To lose is one thing, to be humiliated completely to the point where one cannot bring themselves up to participate in an F1 in Schools (now STEM Racing) world finals, is another. I will be going though the experience I had at the 2023 world finals event, while while of course was pretty fun, it was humiliating enough for me to run back to Japan to start a completely new team out of scratch.
Before the Competition
I was, am am still an absolutely hardcore F1 fan. To learn of the competition F1 in Schools was a pretty astonishing and uplifting experience to say the least. Finally my days looking through tech Tuesday and "How to Build a Car" by Adrian Newey would pay off as an engineer. I managed to get into a team near December at a high school on the opposite side of Japan. Far away, but we were in the information age: I could do it.

My task was simple: design a fast car using the provided resources including a CFD software. This was the chance. I learned fusion 360 in a complete rush, around the span of 3 months, and then began the development of the 2023 world finals car.
Why world finals and not regional? One may wonder. Well, the thing is, we were the only team in Japan and while we could have held a regional competition, have one team participate and call it a day, the ICC decided that may not be necessary, which is a reasonable choice to make.
Anyways, the car design was made, and later tested at the high school on the other side of japan, and recorded a whopping 1.05 for a time.
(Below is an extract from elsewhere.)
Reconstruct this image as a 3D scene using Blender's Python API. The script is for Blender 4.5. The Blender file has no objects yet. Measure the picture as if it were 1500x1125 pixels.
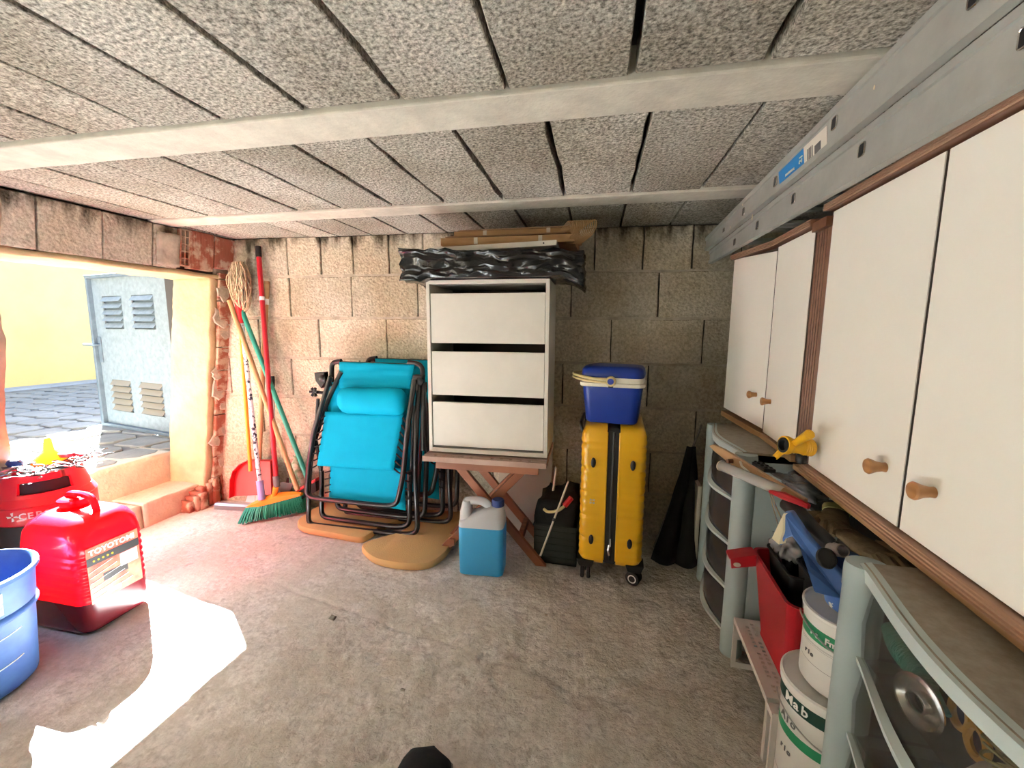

At that time, for the new regulations, that would have secured us a fastest car award by a mile (figuratively). To be fair we were using nylon shafts and wheels made using a lathe, as well as an extremely expensive pair of bearings, or at least they told me they were.
A few drafts of portfolios later: I was as prepared as I could be.
The Competition
Before the competition even started, I figured out there was one massive issue lying ahead. No one could speak english, except me. They told me this a month before the world finals. So I went through the marketing and enterprise portfolio to check, only to realize that they were nearly empty.
Obviously I asked: where'd the money come from? The school had funded them. Almost no marketing or enterprise, a barely complete pit display, and a team with no official website and a social media account that barely posted. The school did not allow us to make our own money for some reason, and had to regulate social media usage strictly.
So off course, we went. Everything went miserably.
Presentation was just me taking about marketing I didn't do nor exist.
Engineering was fine until the judges started asking questions like how did I align the wings and what angles the wings were placed, which I had no answer to. I just winged everything and called it a day.
We did have a car that met the regulations, but not very fast.
Why? Apparently the canister we used for testing was not refrigerated, which meant that the thrust would be significantly faster than when refrigerated like in the world finals.
On the third day I could not wake up, and went down to the competition late just in time for the pit interviews, and you can see that I was not very happy.
Post Competition
So that is why I have come back to japan and am absolutely doing everything I can to get revenge not only at this competition, but also to fight against the Japanese custom to not make children touch money because even the schools think that money is the root of all evil.
Out motto is: Ignite the future.
We need to ignite a future in Japan so that the students will be able to freely participate and compete in order to get a great not only STEM but marketing and project management, teamwork experience.
Us proving to the world that Japanese students can indeed do it, is the first step.